Dengan meninggalkan hal-hal yang diharamkan, orang yang ta’at akan merasakan buah manisnya. Barangsiapa meninggalkan sesuatu karena Allah, niscaya Allah akan menggantinya dengan sesuatu yang lebih baik daripadanya, lalu mendapatkan kelezatan iman dalam hatinya.

Dalam risalah ini, pembaca akan mendapati beberapa hal yang diharamkan, yang keharamannya jelas dalam syariat, disertai keterangan dalil dari Al-Qur’an dan As-Sunnah.( Sebagian ulama telah mengarang kitab tentang hal-hal yang diharamkan atau tentang sebagian jenisnya, seperti dosa-dosa besar. Di antara kitab yang sangat bagus seputar hal-hal yang diharamkan adalah kitab “Tanbihul Ghafilin ‘an A’malil Jahilin” karya Ibnu Nahhas Ad-Dimasyqi v.) Hal-hal yang diharamkan ini merupakan sesuatu yang sering terjadi dan umum dilakukan oleh sebagian besar kaum muslimin.
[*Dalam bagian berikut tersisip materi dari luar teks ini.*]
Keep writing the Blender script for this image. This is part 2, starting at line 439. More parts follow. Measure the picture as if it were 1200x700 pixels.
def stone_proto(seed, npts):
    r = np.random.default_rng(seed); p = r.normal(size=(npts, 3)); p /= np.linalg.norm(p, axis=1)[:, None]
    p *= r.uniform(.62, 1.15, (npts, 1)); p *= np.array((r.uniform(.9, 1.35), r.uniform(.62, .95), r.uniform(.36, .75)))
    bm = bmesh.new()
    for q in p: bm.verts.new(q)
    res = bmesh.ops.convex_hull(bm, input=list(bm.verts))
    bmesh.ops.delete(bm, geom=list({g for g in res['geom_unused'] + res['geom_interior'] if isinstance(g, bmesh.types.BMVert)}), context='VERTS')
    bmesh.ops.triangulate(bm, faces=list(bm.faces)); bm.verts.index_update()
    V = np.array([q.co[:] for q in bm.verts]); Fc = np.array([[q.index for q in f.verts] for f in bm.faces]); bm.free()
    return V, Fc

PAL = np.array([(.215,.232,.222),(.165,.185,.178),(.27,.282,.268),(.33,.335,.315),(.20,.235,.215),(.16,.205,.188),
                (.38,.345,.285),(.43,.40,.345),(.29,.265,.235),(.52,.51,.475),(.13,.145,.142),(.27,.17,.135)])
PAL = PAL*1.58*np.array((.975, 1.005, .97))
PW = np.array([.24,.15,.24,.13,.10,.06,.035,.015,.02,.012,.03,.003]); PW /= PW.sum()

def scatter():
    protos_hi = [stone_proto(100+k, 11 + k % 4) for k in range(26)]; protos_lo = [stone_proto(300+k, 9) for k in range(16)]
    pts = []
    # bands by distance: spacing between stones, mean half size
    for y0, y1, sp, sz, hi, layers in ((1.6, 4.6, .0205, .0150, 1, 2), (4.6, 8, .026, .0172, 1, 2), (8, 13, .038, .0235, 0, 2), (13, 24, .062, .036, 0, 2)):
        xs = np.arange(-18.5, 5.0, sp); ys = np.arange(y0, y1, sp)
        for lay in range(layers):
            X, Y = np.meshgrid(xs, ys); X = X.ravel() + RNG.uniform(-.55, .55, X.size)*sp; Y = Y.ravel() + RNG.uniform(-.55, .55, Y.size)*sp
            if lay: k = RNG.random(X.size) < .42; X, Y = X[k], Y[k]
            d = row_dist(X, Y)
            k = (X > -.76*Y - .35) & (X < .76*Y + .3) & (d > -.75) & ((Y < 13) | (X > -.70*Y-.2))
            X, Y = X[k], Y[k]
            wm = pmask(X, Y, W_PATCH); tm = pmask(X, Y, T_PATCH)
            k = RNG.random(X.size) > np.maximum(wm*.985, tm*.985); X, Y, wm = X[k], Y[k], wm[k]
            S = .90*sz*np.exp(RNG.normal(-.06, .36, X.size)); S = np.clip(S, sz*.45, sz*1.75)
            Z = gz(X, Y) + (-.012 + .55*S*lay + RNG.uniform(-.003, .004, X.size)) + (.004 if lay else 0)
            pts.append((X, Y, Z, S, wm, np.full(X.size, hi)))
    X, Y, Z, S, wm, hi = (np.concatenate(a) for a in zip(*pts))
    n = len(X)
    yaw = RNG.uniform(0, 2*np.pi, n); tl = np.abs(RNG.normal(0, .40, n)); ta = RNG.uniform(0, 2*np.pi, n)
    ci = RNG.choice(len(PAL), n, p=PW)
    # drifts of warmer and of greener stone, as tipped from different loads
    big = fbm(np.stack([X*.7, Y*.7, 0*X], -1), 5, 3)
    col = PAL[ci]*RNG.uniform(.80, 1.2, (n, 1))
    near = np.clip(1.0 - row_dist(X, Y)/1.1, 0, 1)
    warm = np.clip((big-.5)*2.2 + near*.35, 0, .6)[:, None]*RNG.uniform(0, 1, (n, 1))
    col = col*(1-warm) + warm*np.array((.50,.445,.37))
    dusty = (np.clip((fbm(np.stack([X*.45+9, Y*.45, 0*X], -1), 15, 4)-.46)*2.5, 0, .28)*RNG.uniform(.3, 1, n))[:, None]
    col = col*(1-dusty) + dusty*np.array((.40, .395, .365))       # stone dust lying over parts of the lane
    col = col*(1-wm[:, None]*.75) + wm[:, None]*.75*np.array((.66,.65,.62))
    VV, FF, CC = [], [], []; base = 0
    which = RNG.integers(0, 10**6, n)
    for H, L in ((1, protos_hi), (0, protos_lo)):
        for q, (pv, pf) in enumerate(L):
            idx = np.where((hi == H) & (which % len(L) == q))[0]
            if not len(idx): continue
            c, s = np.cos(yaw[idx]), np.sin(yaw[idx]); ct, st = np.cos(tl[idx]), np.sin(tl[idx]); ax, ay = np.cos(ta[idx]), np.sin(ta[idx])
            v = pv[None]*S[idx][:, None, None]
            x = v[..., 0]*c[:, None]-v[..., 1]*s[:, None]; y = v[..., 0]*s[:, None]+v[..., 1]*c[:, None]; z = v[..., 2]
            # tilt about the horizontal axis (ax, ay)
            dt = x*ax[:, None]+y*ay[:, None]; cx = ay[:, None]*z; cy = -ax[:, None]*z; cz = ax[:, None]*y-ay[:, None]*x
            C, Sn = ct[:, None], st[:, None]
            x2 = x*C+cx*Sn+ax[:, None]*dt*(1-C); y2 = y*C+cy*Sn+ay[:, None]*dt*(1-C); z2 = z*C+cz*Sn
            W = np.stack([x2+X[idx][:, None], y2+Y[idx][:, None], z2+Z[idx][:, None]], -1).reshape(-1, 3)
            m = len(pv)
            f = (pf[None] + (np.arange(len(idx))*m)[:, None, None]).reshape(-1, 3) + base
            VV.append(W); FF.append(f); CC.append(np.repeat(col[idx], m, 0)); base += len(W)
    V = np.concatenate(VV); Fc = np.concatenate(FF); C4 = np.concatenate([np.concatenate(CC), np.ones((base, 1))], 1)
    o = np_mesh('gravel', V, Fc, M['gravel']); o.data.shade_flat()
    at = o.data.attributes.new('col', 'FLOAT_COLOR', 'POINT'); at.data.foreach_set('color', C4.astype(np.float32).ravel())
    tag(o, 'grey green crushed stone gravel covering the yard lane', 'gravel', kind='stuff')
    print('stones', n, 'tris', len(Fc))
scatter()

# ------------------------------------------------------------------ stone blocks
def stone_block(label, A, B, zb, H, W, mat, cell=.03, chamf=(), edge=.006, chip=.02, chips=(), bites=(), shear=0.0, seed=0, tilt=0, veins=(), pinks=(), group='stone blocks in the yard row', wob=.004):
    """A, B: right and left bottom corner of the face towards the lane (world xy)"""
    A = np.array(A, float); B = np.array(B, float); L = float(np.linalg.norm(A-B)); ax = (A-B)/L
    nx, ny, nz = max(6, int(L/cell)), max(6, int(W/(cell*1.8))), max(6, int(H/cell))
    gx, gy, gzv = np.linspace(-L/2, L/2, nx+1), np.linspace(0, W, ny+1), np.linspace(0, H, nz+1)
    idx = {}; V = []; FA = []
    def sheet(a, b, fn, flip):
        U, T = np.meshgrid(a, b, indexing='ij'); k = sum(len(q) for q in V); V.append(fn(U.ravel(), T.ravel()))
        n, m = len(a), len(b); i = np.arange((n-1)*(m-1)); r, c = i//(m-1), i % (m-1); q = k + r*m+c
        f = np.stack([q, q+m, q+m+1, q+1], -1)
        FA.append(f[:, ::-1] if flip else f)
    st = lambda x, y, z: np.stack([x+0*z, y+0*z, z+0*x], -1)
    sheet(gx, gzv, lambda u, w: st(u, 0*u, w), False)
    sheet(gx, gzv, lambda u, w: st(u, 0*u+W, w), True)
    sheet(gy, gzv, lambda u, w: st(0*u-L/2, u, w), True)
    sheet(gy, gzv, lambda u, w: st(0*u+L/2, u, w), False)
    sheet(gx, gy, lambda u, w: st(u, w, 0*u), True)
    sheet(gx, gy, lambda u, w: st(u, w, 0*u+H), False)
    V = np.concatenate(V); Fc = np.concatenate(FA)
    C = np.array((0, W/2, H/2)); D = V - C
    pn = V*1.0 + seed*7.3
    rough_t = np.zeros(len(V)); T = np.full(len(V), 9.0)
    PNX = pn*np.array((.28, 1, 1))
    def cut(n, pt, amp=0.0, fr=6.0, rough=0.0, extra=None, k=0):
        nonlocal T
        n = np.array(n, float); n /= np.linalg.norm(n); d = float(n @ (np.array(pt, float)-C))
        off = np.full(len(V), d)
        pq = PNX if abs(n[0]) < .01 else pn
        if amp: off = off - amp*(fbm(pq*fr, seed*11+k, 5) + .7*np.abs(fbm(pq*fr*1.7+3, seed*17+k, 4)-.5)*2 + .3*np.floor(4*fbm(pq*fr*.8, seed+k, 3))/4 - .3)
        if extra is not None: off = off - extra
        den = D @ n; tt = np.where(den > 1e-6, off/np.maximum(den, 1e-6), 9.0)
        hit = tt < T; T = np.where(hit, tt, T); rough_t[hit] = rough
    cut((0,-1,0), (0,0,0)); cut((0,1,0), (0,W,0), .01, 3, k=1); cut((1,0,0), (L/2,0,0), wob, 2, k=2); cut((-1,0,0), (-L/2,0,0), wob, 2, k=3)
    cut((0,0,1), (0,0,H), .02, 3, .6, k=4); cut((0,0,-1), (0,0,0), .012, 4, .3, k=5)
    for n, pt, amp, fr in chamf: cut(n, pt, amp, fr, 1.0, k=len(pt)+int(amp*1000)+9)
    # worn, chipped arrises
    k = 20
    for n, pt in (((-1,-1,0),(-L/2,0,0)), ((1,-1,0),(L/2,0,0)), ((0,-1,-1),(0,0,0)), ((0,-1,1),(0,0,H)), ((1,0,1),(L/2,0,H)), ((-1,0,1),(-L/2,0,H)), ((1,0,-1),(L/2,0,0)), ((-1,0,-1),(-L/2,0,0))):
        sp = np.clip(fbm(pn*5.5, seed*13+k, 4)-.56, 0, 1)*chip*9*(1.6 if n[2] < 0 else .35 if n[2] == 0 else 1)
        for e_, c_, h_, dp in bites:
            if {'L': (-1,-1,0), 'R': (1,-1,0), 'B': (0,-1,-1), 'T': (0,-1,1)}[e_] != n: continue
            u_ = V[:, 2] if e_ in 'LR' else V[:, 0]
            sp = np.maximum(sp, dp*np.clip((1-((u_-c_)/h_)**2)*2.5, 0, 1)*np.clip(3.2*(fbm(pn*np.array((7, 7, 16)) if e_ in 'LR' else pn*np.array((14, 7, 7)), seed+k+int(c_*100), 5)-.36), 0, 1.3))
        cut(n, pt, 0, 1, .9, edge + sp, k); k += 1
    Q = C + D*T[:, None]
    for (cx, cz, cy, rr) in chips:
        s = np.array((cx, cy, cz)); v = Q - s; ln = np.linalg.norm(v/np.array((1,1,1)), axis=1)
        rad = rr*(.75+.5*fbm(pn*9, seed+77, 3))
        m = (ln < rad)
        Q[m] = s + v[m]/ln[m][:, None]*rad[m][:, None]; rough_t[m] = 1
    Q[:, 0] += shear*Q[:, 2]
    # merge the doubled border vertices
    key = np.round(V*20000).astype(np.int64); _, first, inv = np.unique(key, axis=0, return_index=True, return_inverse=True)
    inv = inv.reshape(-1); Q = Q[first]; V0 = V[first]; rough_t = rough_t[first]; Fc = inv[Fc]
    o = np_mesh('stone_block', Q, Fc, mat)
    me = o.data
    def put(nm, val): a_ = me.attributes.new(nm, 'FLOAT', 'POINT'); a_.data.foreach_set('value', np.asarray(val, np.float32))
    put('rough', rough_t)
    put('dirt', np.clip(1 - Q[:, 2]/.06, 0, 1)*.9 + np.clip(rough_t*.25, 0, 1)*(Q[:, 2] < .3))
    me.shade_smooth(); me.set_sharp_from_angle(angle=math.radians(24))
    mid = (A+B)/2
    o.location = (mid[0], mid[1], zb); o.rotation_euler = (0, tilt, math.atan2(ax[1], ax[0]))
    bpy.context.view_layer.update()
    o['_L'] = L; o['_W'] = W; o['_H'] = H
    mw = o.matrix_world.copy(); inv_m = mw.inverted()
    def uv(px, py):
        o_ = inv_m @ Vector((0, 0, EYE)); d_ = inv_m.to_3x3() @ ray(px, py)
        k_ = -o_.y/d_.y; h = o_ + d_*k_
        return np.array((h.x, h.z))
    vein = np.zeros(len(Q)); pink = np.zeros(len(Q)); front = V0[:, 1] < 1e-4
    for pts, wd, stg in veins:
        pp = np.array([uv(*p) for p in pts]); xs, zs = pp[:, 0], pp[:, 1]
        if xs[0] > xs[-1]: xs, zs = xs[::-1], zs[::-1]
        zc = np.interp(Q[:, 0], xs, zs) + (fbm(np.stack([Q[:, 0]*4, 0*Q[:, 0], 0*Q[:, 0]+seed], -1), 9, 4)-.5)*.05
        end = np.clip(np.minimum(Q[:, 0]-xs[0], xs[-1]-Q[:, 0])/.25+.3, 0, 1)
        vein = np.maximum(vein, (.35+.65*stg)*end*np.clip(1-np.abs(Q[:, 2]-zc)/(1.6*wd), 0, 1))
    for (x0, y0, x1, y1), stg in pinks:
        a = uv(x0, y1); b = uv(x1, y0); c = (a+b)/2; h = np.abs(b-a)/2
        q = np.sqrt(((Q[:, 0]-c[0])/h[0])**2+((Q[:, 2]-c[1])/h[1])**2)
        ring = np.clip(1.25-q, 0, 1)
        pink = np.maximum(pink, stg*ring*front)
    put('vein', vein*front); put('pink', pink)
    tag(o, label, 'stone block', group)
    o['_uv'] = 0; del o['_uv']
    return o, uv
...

Saya sebutkan hal-hal tersebut dengan tujuan memberi keterangan dan nasihat.

Hanya kepada Allah saya memohon petunjuk, taufik serta kekuatan untuk selalu menjauhi larangan-Nya, untuk diri saya sendiri dan untuk segenap umat Islam. Dan mudah-mudahan Dia menjauhkan kita dari hal-hal yang diharamkan serta menjaga kita dari hal-hal yang buruk, sesungguhnya Allah adalah sebaik-baik penjaga dan Dia Maha Penyayang di antara para penyayang.